The message was, “don’t mess with our Institutions and the separation of
powers.”
In 1952, Eisenhower had a
serious rival for the Presidency, Earl Warren, the popular governor of California.
The story goes that Warren agreed to drop out of the race for the White House
and if Ike won - virtually a certainty - Warren would be nominated for the next
Supreme Court vacancy. In September 1953, Chief Justice Fred Vinson died and
Ike was a good as his word. Warren was nominated and became the next Chief
Justice. “Why not,” argued Ike, “he’s one of us.” Well, Warren was not “one of
us.” He was particularly concerned with race relations and civil rights.
What followed was the
1954 ruling in Brown v The Board of Education
of Topeka, Kansas. Warren persuaded all his fellow associate justices to
bring a 9-0 decision that outlawed racial segregation in public schools. Ike
was incensed. “How do you do this? You can’t change people’s minds, can you?”
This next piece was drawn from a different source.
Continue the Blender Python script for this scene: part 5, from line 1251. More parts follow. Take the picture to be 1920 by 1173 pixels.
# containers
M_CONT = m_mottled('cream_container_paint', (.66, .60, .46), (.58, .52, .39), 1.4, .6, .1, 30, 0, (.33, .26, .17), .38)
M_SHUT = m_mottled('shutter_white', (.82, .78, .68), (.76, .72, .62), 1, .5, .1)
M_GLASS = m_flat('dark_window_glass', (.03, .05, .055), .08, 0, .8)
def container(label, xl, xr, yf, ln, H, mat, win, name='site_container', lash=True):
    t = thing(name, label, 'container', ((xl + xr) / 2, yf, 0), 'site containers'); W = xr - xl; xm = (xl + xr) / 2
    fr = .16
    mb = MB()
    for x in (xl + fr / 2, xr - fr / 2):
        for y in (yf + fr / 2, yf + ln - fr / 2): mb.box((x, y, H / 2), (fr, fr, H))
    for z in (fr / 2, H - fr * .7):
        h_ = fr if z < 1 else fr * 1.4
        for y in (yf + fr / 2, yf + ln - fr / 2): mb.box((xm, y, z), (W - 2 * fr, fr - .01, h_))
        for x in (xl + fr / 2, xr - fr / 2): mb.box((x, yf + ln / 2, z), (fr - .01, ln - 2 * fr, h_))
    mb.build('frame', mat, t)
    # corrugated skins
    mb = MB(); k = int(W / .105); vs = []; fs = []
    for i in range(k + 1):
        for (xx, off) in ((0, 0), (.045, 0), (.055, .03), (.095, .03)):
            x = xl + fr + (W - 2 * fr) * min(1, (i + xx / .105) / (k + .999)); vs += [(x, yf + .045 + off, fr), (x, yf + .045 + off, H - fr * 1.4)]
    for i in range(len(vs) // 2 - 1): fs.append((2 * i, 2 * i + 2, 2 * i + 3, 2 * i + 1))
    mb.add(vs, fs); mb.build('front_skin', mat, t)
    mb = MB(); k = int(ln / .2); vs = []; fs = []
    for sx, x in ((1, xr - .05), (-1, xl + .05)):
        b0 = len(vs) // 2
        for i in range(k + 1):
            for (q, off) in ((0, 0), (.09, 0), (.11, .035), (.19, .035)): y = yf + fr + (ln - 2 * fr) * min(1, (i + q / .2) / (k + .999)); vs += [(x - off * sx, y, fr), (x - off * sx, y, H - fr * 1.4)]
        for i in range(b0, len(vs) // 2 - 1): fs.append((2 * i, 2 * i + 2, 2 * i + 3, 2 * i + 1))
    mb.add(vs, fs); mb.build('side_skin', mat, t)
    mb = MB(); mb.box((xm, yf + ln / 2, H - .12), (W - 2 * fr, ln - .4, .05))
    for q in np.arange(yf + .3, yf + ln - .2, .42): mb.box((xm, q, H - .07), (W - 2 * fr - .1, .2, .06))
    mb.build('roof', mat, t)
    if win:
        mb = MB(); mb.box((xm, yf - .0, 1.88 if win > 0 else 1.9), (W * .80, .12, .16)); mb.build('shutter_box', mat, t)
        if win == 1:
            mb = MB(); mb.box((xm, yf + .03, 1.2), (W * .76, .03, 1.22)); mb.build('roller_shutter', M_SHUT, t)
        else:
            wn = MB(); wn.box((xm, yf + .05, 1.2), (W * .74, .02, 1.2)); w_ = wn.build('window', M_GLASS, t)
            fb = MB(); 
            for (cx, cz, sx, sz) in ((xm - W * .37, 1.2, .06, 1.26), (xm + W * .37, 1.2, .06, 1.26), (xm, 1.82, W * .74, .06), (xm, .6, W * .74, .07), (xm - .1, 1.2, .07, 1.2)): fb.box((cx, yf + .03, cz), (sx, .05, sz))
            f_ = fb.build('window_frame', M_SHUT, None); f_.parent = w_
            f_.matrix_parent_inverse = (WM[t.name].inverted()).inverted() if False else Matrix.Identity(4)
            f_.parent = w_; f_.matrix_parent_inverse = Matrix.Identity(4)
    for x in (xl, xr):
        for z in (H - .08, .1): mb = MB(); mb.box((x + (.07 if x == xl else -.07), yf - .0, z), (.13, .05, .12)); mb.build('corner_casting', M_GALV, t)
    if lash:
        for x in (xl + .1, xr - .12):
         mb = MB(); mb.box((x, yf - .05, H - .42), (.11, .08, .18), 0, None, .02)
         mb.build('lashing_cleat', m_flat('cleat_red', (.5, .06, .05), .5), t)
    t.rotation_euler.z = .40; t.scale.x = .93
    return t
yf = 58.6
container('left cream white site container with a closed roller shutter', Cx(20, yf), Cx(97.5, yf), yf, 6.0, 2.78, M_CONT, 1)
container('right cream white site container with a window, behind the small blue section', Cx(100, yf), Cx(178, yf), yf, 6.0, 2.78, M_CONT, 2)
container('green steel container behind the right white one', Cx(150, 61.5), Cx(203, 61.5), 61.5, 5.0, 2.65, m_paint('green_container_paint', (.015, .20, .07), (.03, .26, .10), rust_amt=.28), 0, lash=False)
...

was his reaction. He is also believed to have said, “If I knew that
son-of-a-bitch would do this, I’d never have appointed him.”
I cannot consider all the
variables of the prospective new Bench appointment. They are infinite. For
example, Congress will soon be in recess. Trump could make a recess appointment
to avoid the fuss but it would only last a year and I doubt the nominee would
agree. This one is a real “watch this space.”